In response to concerns raised last week by U.S. Reps. Tim Bishop (D-N.Y.) and Walter Jones (R-N.C.), USAID has suspended its participation in a Philippines-based program that provides English language instruction to prepare workers for employment in business process outsourcing and other industries.

Bishop and Jones wrote a letter to USAID on April 19 expressing outrage at the program, known as Philippines Growth with Equity in Mindanao, and urging its immediate suspension. In recent years, the Philippines has grown in prominence as an outsourcing destination for white-collar jobs, including call center positions, that require English language skills.

Funding overseas call centers that compete with U.S. operations "is short-sighted public policy and a direct threat to our economic competitiveness,” the congressmen wrote in the letter.

In a printed response to Bishop and Jones dated April 21, USAID wrote: "In response to the concerns you have raised, the agency is suspending its participation in the English language training program in Mindanao pending further review of the facts.

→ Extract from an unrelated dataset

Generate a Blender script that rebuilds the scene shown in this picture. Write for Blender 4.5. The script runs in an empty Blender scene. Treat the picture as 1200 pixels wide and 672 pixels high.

Furthermore, the agency has established a high-level task force to review these matters."

"Regardless how well intentioned, this program has the potential to harm the US economy and must be stopped. I will closely monitor USAID's response to ensure that America's international economic development efforts in no way contribute to shipping our jobs overseas," Bishop said following USAID's action. "We do not need a task force to tell us that outsourcing is a job killer and American taxpayers should not be supporting it in any fashion."

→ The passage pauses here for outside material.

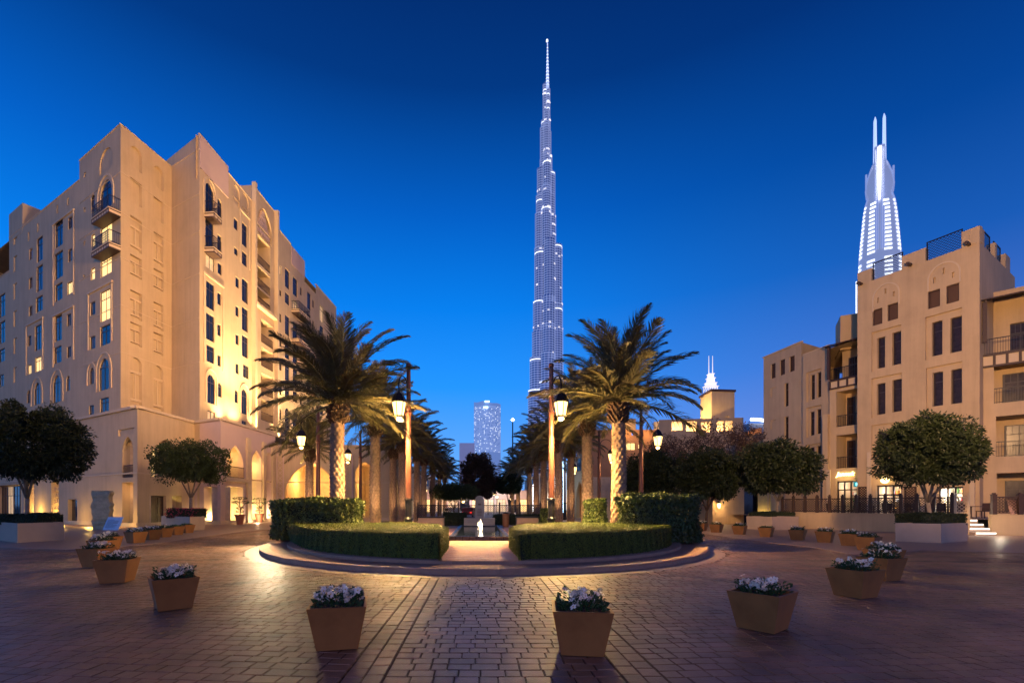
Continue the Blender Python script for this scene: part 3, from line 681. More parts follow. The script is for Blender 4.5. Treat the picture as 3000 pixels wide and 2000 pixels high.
for x, y in ((2523, 832), (2667, 776), (2838, 716)):
    u, z = RM.uv(x, y); mb.tube([RM.P(u, z, -.1), RM.P(u + .1, z - .1, .75)], .13, 8)
ob('timber_spout', mb.mesh('timber_spout', M_WOOD), apt)
mb = MB(); wall(mb, RS, 0, RS.len, 0, zrail, [(RS.len * .55, RS.len * .75, 8, 10, None, .3)], .3); prism_top(mb, [RM.P(0, 0)[:2], RM.P(RM.len, 0)[:2], RS.P(RS.len, 0)[:2], (47, 50), (42.5, 52)], zrail - .01)
F = Facade((42.5, 52), RM.P(0, 0)[:2]); mb.quad(F.P(0, 0), F.P(F.len, 0), F.P(F.len, zrail), F.P(0, zrail)); ob('side_wall', mb.mesh('side_wall', M_PLASTER2), apt)
# sunken balconies
def bay(F, bld, u0, u1, z0, z1, rects, m=None, depth=1.7, doors=True, lit=None):
    mb = MB(); hs = [(*q, None, depth) for q in rects]; wall(mb, F, u0, u1, z0, z1, hs, depth)
    for q in rects:
        mb.quad(F.P(q[0], q[2], -depth), F.P(q[1], q[2], -depth), F.P(q[1], q[3], -depth), F.P(q[0], q[3], -depth))
        w = q[1] - q[0]
        window(F, bld, (q[0] + w * .12, q[0] + w * .42, q[2] + .02, q[3] - .5), 'brown', None, depth - .02); window(F, bld, (q[0] + w * .6, q[0] + w * .92, q[2] + .02, q[3] - .5), 'brown', None, depth - .02)
        rail(F, bld, q[0], q[1], q[2], 1.1, -.1)
    ob('wall', mb.mesh('wall', m or M_PLASTER2), bld)
def rz(F, r_, x=None):
    return F.rect(r_)
lbq = [F_ for F_ in (LB.rect((2450, 2511, 1142, 1247)), LB.rect((2450, 2511, 1272, 1370)))]
zl = LB.uv(2470, 1108)[1]
shopL = LB.rect((2450, 2511, 1408, 1500)); shopL = (shopL[0], shopL[1], Z0, shopL[3])
mb = MB(); hs = [(*q, None, 1.7) for q in lbq] + [(*shopL, None, .5)]; wall(mb, LB, 0, LB.len, 0, zl, hs, .5)
for q in lbq: mb.quad(LB.P(q[0], q[2], -1.7), LB.P(q[1], q[2], -1.7), LB.P(q[1], q[3], -1.7), LB.P(q[0], q[3], -1.7))
F = Facade(LB.P(0, 0, -2.2)[:2], LB.P(LB.len, 0, -2.2)[:2]); mb.quad(F.P(0, zl), F.P(F.len, zl), F.P(F.len, zl + 3.4), F.P(0, zl + 3.4))
mb.quad(LB.P(0, zl), LB.P(LB.len, zl), LB.P(LB.len, zl, -2.2), LB.P(0, zl, -2.2))
fbox(mb, LB, -.45, .0, 0, EYE + (HY - 1212) / FP * 44, -.3, .3)
ob('wall', mb.mesh('wall', M_PLASTER2), apt)
for q in lbq:
    w = q[1] - q[0]; window(LB, apt, (q[0] + w * .1, q[0] + w * .42, q[2] + .02, q[3] - .4), 'brown', None, 1.68); rail(LB, apt, q[0], q[1], q[2], 1.05, -.1)
rail(LB, apt, 0, LB.len, zl, 1.1, -.1)
window(F, apt, (.6, 1.5, zl, zl + 2.3), 'brown', None, 0.0)
def panel_band(F, u0, u1, z, h=.85):
    wb = MB(); fbox(wb, F, u0, u1, z - h, z - h + .14, .01, .14); fbox(wb, F, u0, u1, z - .14, z, .01, .14)
    n = int((u1 - u0) / .62)
    for i in range(n + 1): u = u0 + (u1 - u0 - .12) * i / n; fbox(wb, F, u, u + .14, z - h + .14, z - .14, .012, .13)
    ob('timber_band', wb.mesh('timber_band', M_WOOD), apt)
    pb_ = MB(); fbox(pb_, F, u0, u1, z - h + .1, z - .1, -.02, .05); ob('plaster_panel', pb_.mesh('plaster_panel', M_TRIM), apt)
panel_band(LB, 0, LB.len, zl)
def pergola(F, u0, u1, z, d0, d1, rise=.5, n=16, posts=()):
    """slatted timber roof from the wall (-d0) out to (+d1), sloping down outwards"""
    p = thing('pergola_roof', '', 'x') if False else None
    mb = MB()
    for k in range(3): u = u0 + (u1 - u0) * k / 2 - .05; mb.tube([F.P(u, z + rise, -d0), F.P(u, z, d1)], .08, 4)
    beam = ob('pergola_beam', mb.mesh('pergola_beam', M_WOOD), apt)
    for i in range(n):
        t = (i + .5) / n; o = -d0 + (d0 + d1) * t; zz = z + rise * (1 - t) + .1
        sb = MB(); fbox(sb, F, u0 - .3, u1 + .15, zz, zz + .07, o - .06, o + .06); ob('pergola_slat', sb.mesh('pergola_slat', M_WOOD), apt)
    if posts:
        qb = MB()
        for u in posts: fbox(qb, F, u, u + .22, z - 2.9, z, d1 - .35, d1 - .13)
        ob('pergola_post', qb.mesh('pergola_post', M_WOOD), apt)
pergola(LB, .0, LB.len - .05, zl + 3.0, 2.0, .6, .75, 14, posts=(.02,))
SBr = [SB.rect(r_) for r_ in ((2370, 2383, 1097, 1170), (2389, 2403, 1090, 1163), (2368, 2382, 1205, 1275), (2388, 2403, 1198, 1270), (2368, 2382, 1310, 1343), (2388, 2403, 1305, 1341))]
zs = EYE + (HY - 1019) / FP * 45.4
deep_wall(SB, apt, 0, zs, SBr, [(2362, 2406, 1085, 1172), (2362, 2406, 1190, 1278), (2362, 2406, 1300, 1346)], d2=.3)
mb = MB(); coping(mb, SB, 0, SB.len, zs, .03, .08); fbox(mb, SB, 0, SB.len, SB.uv(2390, 1362)[1], SB.uv(2390, 1350)[1], .0, .15); ob('coping', mb.mesh('coping', M_TRIM), apt)
BKr = [BK.rect(r_) for r_ in ((2298, 2310, 1122, 1190), (2298, 2310, 1220, 1286))]; latb = [BK.rect(r_) for r_ in ((2259, 2272, 1065, 1108), (2285, 2300, 1053, 1098), (2313, 2328, 1043, 1088))]
zb = EYE + 16.5; nb = [BK.rect(r_) for r_ in ((2258, 2273, 1135, 1162), (2258, 2273, 1230, 1256))]
mb = MB(); wall(mb, BK, 0, BK.len, 0, zb, [(*q, None, .3) for q in BKr] + [(*q, None, .2) for q in latb] + [(*q, None, .08) for q in nb], .3)
for q in nb: mb.quad(BK.P(q[0], q[2], -.08), BK.P(q[1], q[2], -.08), BK.P(q[1], q[3], -.08), BK.P(q[0], q[3], -.08))
ob('wall', mb.mesh('wall', M_PLASTER2), apt)
for q in BKr: window(BK, apt, q, 'brown')
for q in latb: lattice_panel(BK, q, apt, pitch=.18)
F = Facade(BK.P(BK.len, 0)[:2], (BK.B.x + 6.5, BK.B.y + 3.5)); mb = MB(); mb.quad(F.P(0, 0), F.P(F.len, 0), F.P(F.len, zb), F.P(0, zb))
F = Facade((BK.A.x + 6, BK.A.y + 10), BK.A[:2]); mb.quad(F.P(0, 0), F.P(F.len, 0), F.P(F.len, zb), F.P(0, zb))
F = Facade(SB.A[:2], BK.B[:2]); mb.quad(F.P(0, 0), F.P(F.len, 0), F.P(F.len, zs), F.P(0, zs))
prism_top(mb, [SB.A[:2], SB.B[:2], LB.B[:2], (42, 52), (36, 56)], zs - .3); prism_top(mb, [BK.A[:2], BK.B[:2], (BK.B.x + 6.5, BK.B.y + 3.5), (BK.A.x + 6, BK.A.y + 10)], zb - .01)
ob('side_wall', mb.mesh('side_wall', M_PLASTER2), apt)
mb = MB(); coping(mb, BK, -.1, BK.len + .1, zb, .1, .12); ob('coping', mb.mesh('coping', M_TRIM), apt)
mb = MB(); mb.box(0, 3.4, 0, 3, 0, 3.2, Matrix.Translation(at(2462, 44.6, 1025)) @ Matrix.Rotation(R(-30), 4, 'Z')); ob('stair_head', mb.mesh('stair_head', M_PLASTER2), apt)
# wing with deep balconies
gq = [(2912, 1063, 1180), (2918, 1218, 1337), (2920, 1385, 1500)]
wq = []
for x, y0, y1 in gq:
    u0 = WG.uv(x, y0)[0]; zt_, zb_ = WG.uv(x + 20, y0)[1], WG.uv(x + 20, y1)[1]; wq.append((u0, WG.len - .3, zb_, zt_))
ztop = WG.uv(2920, 1035)[1]
bay(WG, apt, 0, WG.len, 0, ztop, wq, depth=2.0)
rail(WG, apt, .2, WG.len, ztop, 1.15, -.1); panel_band(WG, 0, WG.len, ztop, .95)
pergola(WG, .3, WG.len, ztop + 3.7, 2.6, .7, .9, 18, posts=(.1,))
F = Facade(WG.P(.4, 0, -2.6)[:2], WG.P(WG.len, 0, -2.6)[:2]); mb = MB(); wall(mb, F, 0, F.len, ztop, ztop + 5.2, [(1.2, 2.3, ztop + .02, ztop + 2.6, None, .3), (3.2, 4.6, ztop + .02, ztop + 2.6, None, .3)], .3)
mb.quad(WG.P(0, ztop, 0), WG.P(WG.len, ztop, 0), WG.P(WG.len, ztop, -3), WG.P(0, ztop, -3)); ob('wall', mb.mesh('wall', M_PLASTER2), apt)
window(F, apt, (1.2, 2.3, ztop + .02, ztop + 2.6), 'brown'); window(F, apt, (3.2, 4.6, ztop + .02, ztop + 2.6), 'brown')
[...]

Bishop in December introduced legislation in the U.S. Congress that would essentially make U.S. firms that outsource contact center jobs overseas ineligible for federal grants, loans, and tax credits for up to five years. The legislation, called the U.S. Call Center and Consumer Protection Act (HR 3596), would also require overseas call center employees to disclose their location to U.S. consumers and give customers the right to be transferred to a U.S.-based call center upon request. It would further require companies to notify the U.S. Department of Labor 120 days prior to any proposed moves off-shore and require the list of companies that off-shore call center work to be made available to the public. It now has the bipartisan support of more than 100 federal lawmakers, and similar measures have begun to appear in several state capitals in the past few weeks.

That legislation, and the activity surrounding USAID's funding of the Filipino program, have drawn the support of the Communications Workers of America, a labor union representing more than 700,000 people, including about 150,000 contact center employees. "We commend Representatives Bishop and Jones on their efforts to call attention to this program and to ensure that taxpayer money is used to strengthen the American workforce above all," said CWA Legislative Director Shane Larson. "Representing 150,000 customer service professionals gives us the responsibility to assure they go to work every day on a level playing field."